BHP/Potash: Canada's takeover rules make Potash Corp of Saskatchewan easier to snare. Weaker protections for minority shareholders and stricter limits on poison pill defences should aid BHP Billiton’s $39 billion hostile bid. But, the miner may face a bigger hurdle closer to home.

BHP’s $130-a-share offer is conditional on it being accepted by just 50 per cent of Potash Corp's shareholders. However, it needs two-thirds of the fertiliser group’s shares in order to forcibly buy up the rest. That hurdle is lower than in the United States and the UK, where a bidder needs 90 per cent before it gains full control.

 

The Canadian rule not only makes it easier for BHP to take control of Potash Corp. It also makes it harder for rivals to frustrate the bid by, say, buying a large minority stake.

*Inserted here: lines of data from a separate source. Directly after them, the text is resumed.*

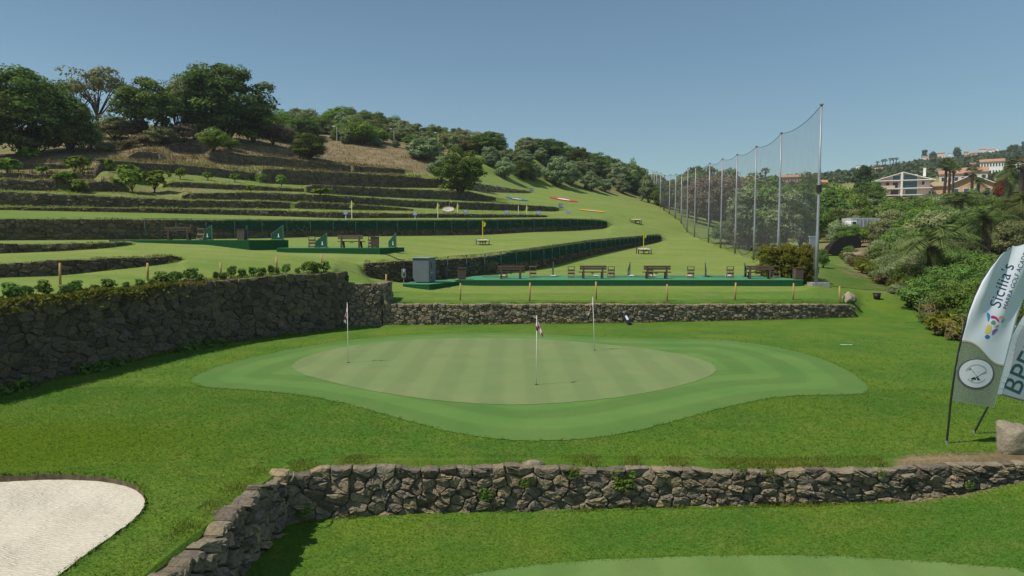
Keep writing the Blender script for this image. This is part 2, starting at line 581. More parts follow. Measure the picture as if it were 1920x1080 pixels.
curves['h7'] = E((-300, 115, 250), (0, 122, 242), (200, 130, 222), (400, 134, 242), (500, 150, 246), (560, 172, 238), (600, 185, 230), (650, 192, 223), (700, 196, 229), (745, 200, 242), (800, 205, 258), (900, 205, 270), (945, 205, 281), (1000, 212, 284), (1100, 230, 308),
                 (1200, 250, 344), (1238, 255, 352), (1277, 258, 358), (1413, 350, 345), (1600, 450, 330), (1920, 520, 300), (2200, 520, 265))
curves['h8'] = E((-300, 260, 330), (0, 280, 330), (500, 330, 330), (900, 360, 335), (1100, 380, 345), (1238, 420, 352), (1413, 600, 344), (1540, 700, 333), (1640, 750, 318), (1750, 800, 303), (1850, 830, 291), (1920, 850, 282), (2200, 900, 255))
curves['end'] = W((-1800, 1100, -20, -20), (1800, 1100, -20, -20))
CN = list(curves)
NC = len(CN)
DA = 0.0012
AG = np.arange(-1.7, 1.7 + DA, DA)


def gsm(v, s):
    k = int(3 * s) + 1
    w = np.exp(-0.5 * (np.arange(-k, k + 1) / s) ** 2)
    w /= w.sum()
    return np.convolve(np.pad(v, k, mode='edge'), w, mode='valid')


cY, cLo, cSt = [], [], []
for i, n in enumerate(CN):
    a, iy, lo, hi = curves[n]
    g = lambda q: gsm(np.interp(AG, a, q), 3.2)
    Y = 1 / g(iy)
    if i: Y = np.maximum(Y, cY[-1] * 1.006 + 0.08)
    zl = CZ + g(lo) * Y
    cY.append(Y); cLo.append(zl); cSt.append(np.maximum(0, g(hi - lo)) * Y)
cY, cLo, cSt = np.array(cY), np.array(cLo), np.array(cSt)
cum = np.concatenate([np.zeros((1, len(AG))), np.cumsum(cSt, 0)])        # steps below curve j
knots = cLo - cum[:-1]
LY = np.linspace(math.log(2.0), math.log(3200), 760)
BASE = np.empty((len(AG), len(LY)))
eLY = np.exp(LY)
DLY = LY[1] - LY[0]
kk = np.exp(-0.5 * (np.arange(-9, 10) * DLY / 0.022) ** 2)
kk /= kk.sum()
for k in range(len(AG)):
    r = np.interp(eLY, cY[:, k], knots[:, k])
    BASE[k] = np.convolve(np.pad(r, 9, mode='edge'), kk, mode='valid')
FACE = 0.28           # the ground steps up this far behind a wall's face


def base_at(a, Y):
    fa = np.clip((a - AG[0]) / DA, 0, len(AG) - 1.001)
    fy = np.clip((np.log(np.maximum(Y, 2.0)) - LY[0]) / DLY, 0, len(LY) - 1.001)
    i, j = fa.astype(int), fy.astype(int)
    u, v = fa - i, fy - j
    return (BASE[i, j] * (1 - u) * (1 - v) + BASE[i + 1, j] * u * (1 - v) + BASE[i, j + 1] * (1 - u) * v + BASE[i + 1, j + 1] * u * v)


def curve_at(arr, j, a):
    return np.interp(a, AG, arr[j])


# bunker outline in the ground plane (z about 0)
def flat(px, py, z=0.0):
    d = ray(px, py)
    k = (z - CZ) / d[2]
    return (d[0] * k, d[1] * k)


BUNKER = np.array([flat(*p) for p in [(-330, 930), (-150, 903), (0, 894), (100, 890), (180, 892), (225, 899), (255, 908), (272, 920), (281, 935), (280, 951), (268, 968), (247, 985), (215, 1008), (160, 1045), (110, 1085), (20, 1150), (-200, 1230), (-420, 1120)]])


def chaikin(P, n=2):
    for _ in range(n):
        Q = np.roll(P, -1, 0)
        P = np.stack([P * .75 + Q * .25, P * .25 + Q * .75], 1).reshape(-1, 2)
    return P


BUNKER = chaikin(BUNKER, 2)


def poly_sd(P, x, y):
    """signed distance to a polygon, negative inside"""
    x, y = np.asarray(x, float), np.asarray(y, float)
    best = np.full(x.shape, 1e18)
    ins = np.zeros(x.shape, bool)
    nx, ny = np.zeros(x.shape), np.zeros(x.shape)
    for (x0, y0), (x1, y1) in zip(P, np.roll(P, -1, 0)):
        dx, dy = x1 - x0, y1 - y0
        t = np.clip(((x - x0) * dx + (y - y0) * dy) / (dx * dx + dy * dy + 1e-12), 0, 1)
        qx, qy = x0 + t * dx, y0 + t * dy
        d = (x - qx) ** 2 + (y - qy) ** 2
        m = d < best
        best = np.where(m, d, best); nx = np.where(m, qx, nx); ny = np.where(m, qy, ny)
        c = ((y0 > y) != (y1 > y)) & (x < (x1 - x0) * (y - y0) / (y1 - y0 + 1e-12) + x0)
        ins ^= c
    return np.where(ins, -1, 1) * np.sqrt(best), nx, ny


def height(x, y):
    x, y = np.atleast_1d(np.asarray(x, float)), np.atleast_1d(np.asarray(y, float))
    a = x / np.maximum(y, 0.5)
    z = base_at(a, y)
    for j in range(NC):
        s = curve_at(cSt, j, a)
        z = z + np.where(y > curve_at(cY, j, a) + FACE, s, 0)
    return z


def hz(x, y):
    return float(height(x, y)[0])


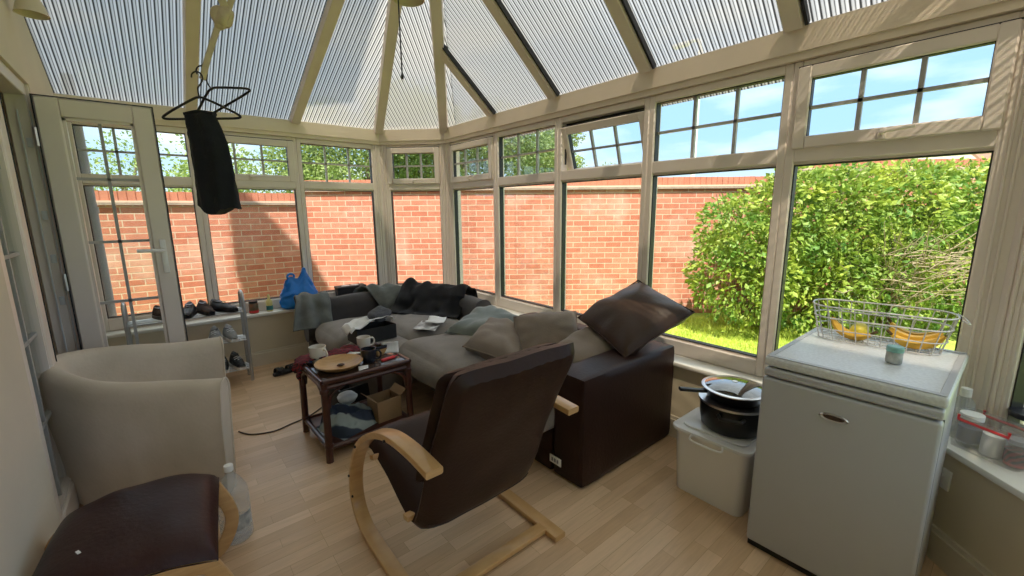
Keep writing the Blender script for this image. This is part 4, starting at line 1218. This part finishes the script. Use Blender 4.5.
# ---- things on the left window board
SZ = .5105
cbag = empty('carrier_bag', 'bright blue plastic carrier bag standing on the back window board', 'bag', (1.04, 4.60, SZ))
m = MB()
def bagfn(a, b):
    ang = a * 2 * PI; t = b
    w_ = .176 * (1 - .04 * t) * (1 - .30 * max(0, t - .55) / .45); d_ = .088 * (1 - .86 * t ** 1.4)
    if t < .08: w_ *= .82 + 2.2 * t; d_ *= .82 + 2.2 * t
    x = w_ * math.copysign(abs(math.cos(ang)) ** .75, math.cos(ang)); y = d_ * math.copysign(abs(math.sin(ang)) ** .75, math.sin(ang))
    n_ = .013 * nz((x * 1.6, y * 3, t * .9), 9, 5)
    top = .262 + .055 * math.exp(-((x + .062) / .05) ** 2) + .115 * math.exp(-((x - .062) / .045) ** 2)
    return (x + n_ * math.cos(ang), y + n_ * math.sin(ang) + .01 * nz((x * 4, t, 0), 6, 2), t * top)
m.grid(bagfn, 60, 24, closed_u=True)
m.build('body', M['blue'], cbag)
h = MB(); h.sweep(smooth_path([(-.062 + .030 * math.cos(q_), 0, .318 + .024 * math.sin(q_)) for q_ in [2 * PI * k / 12 for k in range(12)]], 36, closed=True), rrect(.022, .010, .003, 2), up=(0, 1, 0), closed=True); h.build('handle', M['blue'], cbag)
h = MB(); h.sweep(smooth_path([(.075, 0, .34), (.066, -.006, .385), (.05, -.004, .372), (.042, 0, .31)], 14), rrect(.022, .010, .003, 2), up=(0, 1, 0)); h.build('handle', M['blue'], cbag)
jr_ = empty('jar', 'dark labelled glass jar on the window board near the shoe rack', 'jar', (.635, 4.61, SZ))
MB().lathe([(0, 0), (.036, 0), (.040, .006), (.040, .085), (.034, .098)], 24).build('body', M['bluejar'], jr_)
MB().lathe([(.0408, .008), (.0408, .03)], 24).build('label', M['red'], jr_)
MB().lathe([(.036, .098), (.037, .099), (.037, .115), (.034, .118), (0, .118)], 24).build('lid', M['pot'], jr_)
yb = empty('squeezy_bottle', 'small yellow bottle with teal label on the window board', 'bottle', (.768, 4.61, SZ))
MB().lathe([(0, 0), (.026, 0), (.028, .005), (.028, .09), (.022, .11), (.011, .122), (.010, .13)], 20).build('body', M['yellowb'], yb)
MB().lathe([(.0288, .012), (.0288, .055)], 20).build('label', M['blueb'], yb)
MB().lathe([(.0125, .128), (.0125, .146), (.006, .165), (0, .166)], 16).build('cap', M['yellowb'], yb)
kb = empty('gift_box', 'flat black box with painted highlights on top on the back window board', 'box', (1.56, 4.625, SZ), R(-4))
MB().box((.30, .13, .14), (0, 0, .07), bev=.004).build('box_body', M['blackbox'], kb)
MB().box((.305, .135, .03), (0, 0, .140), bev=.004).build('lid', M['blackbox'], kb)
for x in (-.05, .045): MB().lathe([(0, .1552), (.035, .1552), (.033, .158), (0, .159)], 14, TR((x, 0, 0), (0, 0, 0), (1.3, .7, 1))).build('lid_glint', M['white_pl'], kb)  # white discs painted on as the shiny highlights of the lid

# ---- storage box, casserole, frying pan
bo = empty('storage_box', 'milky clear plastic storage box with clip lid beside the fridge', 'box', (2.105, .862, 0), 0)
bw, bd, bh = .30, .365, .335
m = MB()
sec = [rrect(bw - .05 + .05 * t, bd - .05 + .05 * t, .04, 5) for t in (0, 1)]
def wallm(m, w0, d0, w1, d1, z0, z1, th=.003):
    n_ = 24
    A = rrect(w0, d0, .04, 5); B = rrect(w1, d1, .04, 5); A2 = rrect(w0 - 2 * th, d0 - 2 * th, .038, 5); B2 = rrect(w1 - 2 * th, d1 - 2 * th, .038, 5)
    k = len(A); vs = [(x, y, z0) for x, y in A] + [(x, y, z1) for x, y in B] + [(x, y, z1) for x, y in B2] + [(x, y, z0 + th) for x, y in A2]
    fs_ = []
    for j in range(k):
        jj = (j + 1) % k
        for q in range(3): fs_.append([q * k + j, q * k + jj, (q + 1) * k + jj, (q + 1) * k + j])
    fs_ += [list(range(k)), [3 * k + j for j in range(k)]]
    m.add(vs, fs_)
wallm(m, bw - .03, bd - .03, bw, bd, 0, bh); m.build('tub', M['boxplast'], bo, auto=50)
m = MB(); m.prism(rrect(bw + .03, bd + .03, .045, 5), bh + .001, bh + .02, None, .004); m.prism(rrect(bw - .05, bd - .05, .04, 5), bh + .02, bh + .030, None, .004); blid = m.build('lid', M['boxlid'], bo)
MB().tube(smooth_path([(-bw / 2 - .016, -.075, bh + .012), (-bw / 2 - .03, -.075, bh - .012), (-bw / 2 - .032, 0, bh - .016), (-bw / 2 - .03, .075, bh - .012), (-bw / 2 - .016, .075, bh + .012)], 22), .0055, 8).build('clip_handle', M['white_pl'], blid)
ctn = MB(); softbox_mb(bw - .06, bd - .06, .19, r=.03, puff=.01, wr=.02, n=8, seed=3, M=TR((0, 0, .10)), mb=ctn); ctn.build('contents', M['white_pa'], bo)
PZ = bh + .0305
pt = empty('casserole', 'black casserole pot standing on the storage box lid', 'pot', (2.14, .835, PZ))
MB().lathe([(0, 0), (.118, 0), (.13, .012), (.138, .06), (.140, .128), (.145, .131), (.145, .135), (.136, .134), (.133, .06), (.122, .01), (0, .008)], 44).build('body', M['pot'], pt)
MB().lathe([(.139, .122), (.1475, .126), (.1475, .136), (.139, .137)], 44).build('rim', M['chrome'], pt)
for a in (R(200), R(20)):
    m = MB(); c_, s__ = math.cos(a), math.sin(a)
    m.tube([(c_ * .135 - s__ * .05, s__ * .135 + c_ * .05, .10), (c_ * .172 - s__ * .04, s__ * .172 + c_ * .04, .102), (c_ * .176, s__ * .176, .102), (c_ * .172 + s__ * .04, s__ * .172 - c_ * .04, .102), (c_ * .135 + s__ * .05, s__ * .135 - c_ * .05, .10)], .008, 8); m.build('handle', M['pot'], pt)
pt.scale = (1.1, 1.1, 1.1)
fp = empty('frying_pan', 'black frying pan with glass lid stacked on the casserole', 'pan', (2.14, .835, PZ + .1505))
fp.scale = (1.1, 1.1, 1.1)
MB().lathe([(0, 0), (.10, 0), (.112, .006), (.132, .048), (.136, .05), (.128, .05), (.108, .008), (0, .004)], 44).build('body', M['pot'], fp)
hd2 = R(140)
m = MB(); m.sweep(smooth_path([(math.cos(hd2) * .128, math.sin(hd2) * .128, .038), (math.cos(hd2) * .17, math.sin(hd2) * .17, .04), (math.cos(hd2) * .25, math.sin(hd2) * .25, .048)], 12), rrect(.028, .016, .007, 3)); m.build('handle', M['pot'], fp)
lid = empty('glass_lid', 'round glass pan lid with steel rim resting on the frying pan', 'lid', (2.14, .835, PZ + .207))
lid.scale = (1.1, 1.1, 1.1)
MB().lathe([(0, .030), (.05, .028), (.10, .017), (.134, .002), (.134, 0), (.10, .0145), (.05, .0255), (0, .0275)], 48).build('glass', M['lidglass'], lid)
MB().lathe([(.131, -.001), (.138, -.001), (.139, .004), (.132, .006)], 48).build('rim', M['chrome'], lid)
MB().lathe([(.012, .0285), (.012, .031), (.008, .033), (0, .033)], 18).build('knob', M['chrome'], lid)

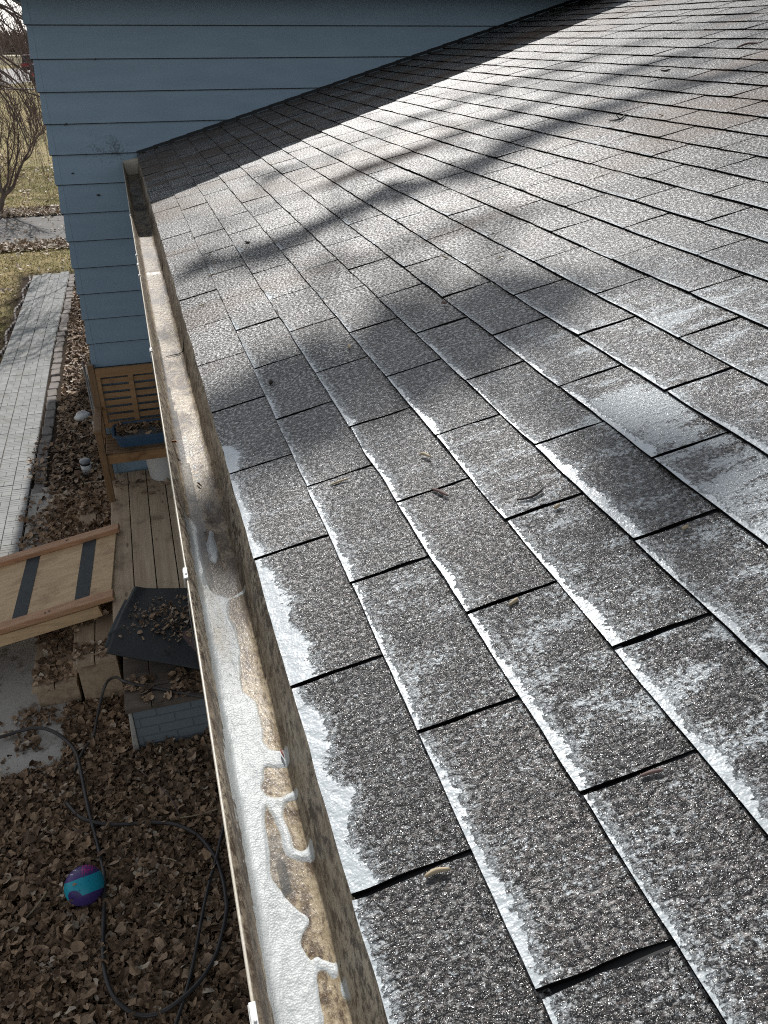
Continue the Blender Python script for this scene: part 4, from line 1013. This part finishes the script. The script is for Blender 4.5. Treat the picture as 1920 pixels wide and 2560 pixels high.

Canada’s rules on poison pills also make it hard for Potash Corp to erect a “just say no” defence. The shareholder rights plan adopted by the company effectively prevents any buyer from increasing its stake above 20 per cent.

But, now that BHP has launched a formal offer, the poison pill expires in 90 days and BHP can appeal to the local securities commission to have it removed before then.

Similar takeover defenses in the United States are trickier to remove and can delay takeovers by up to two years or frustrate them entirely. Only 37 percent of hostile deals launched in the United States last year were completed, compared with 58 percent in Canada, Thomson Reuters data shows.

Of course, Canadian companies can find other crafty ways to deter hostile advances. But, Potash Corp, which has played up the prospect of rival bids, would find it hard to reconcile such frustrating tactics with its value-based defence.

With Potash Corp shares trading at about $145, BHP will have to raise its bid in order to snare its prize. But, that will complicate the deal. Under UK rules, BHP’s current bid doesn’t require shareholder approval because it amounted to less than 25 percent of the miner’s market value at the time the offer was launched. The calculation changes if BHP sweetens its offer.

At current prices, a bid worth $145 or more per Potash Corp share would trigger a vote of BHP shareholders. That means BHP will have to take care to show it is being disciplined. With Canadian takeover rules favouring the bidder, that is probably just as well.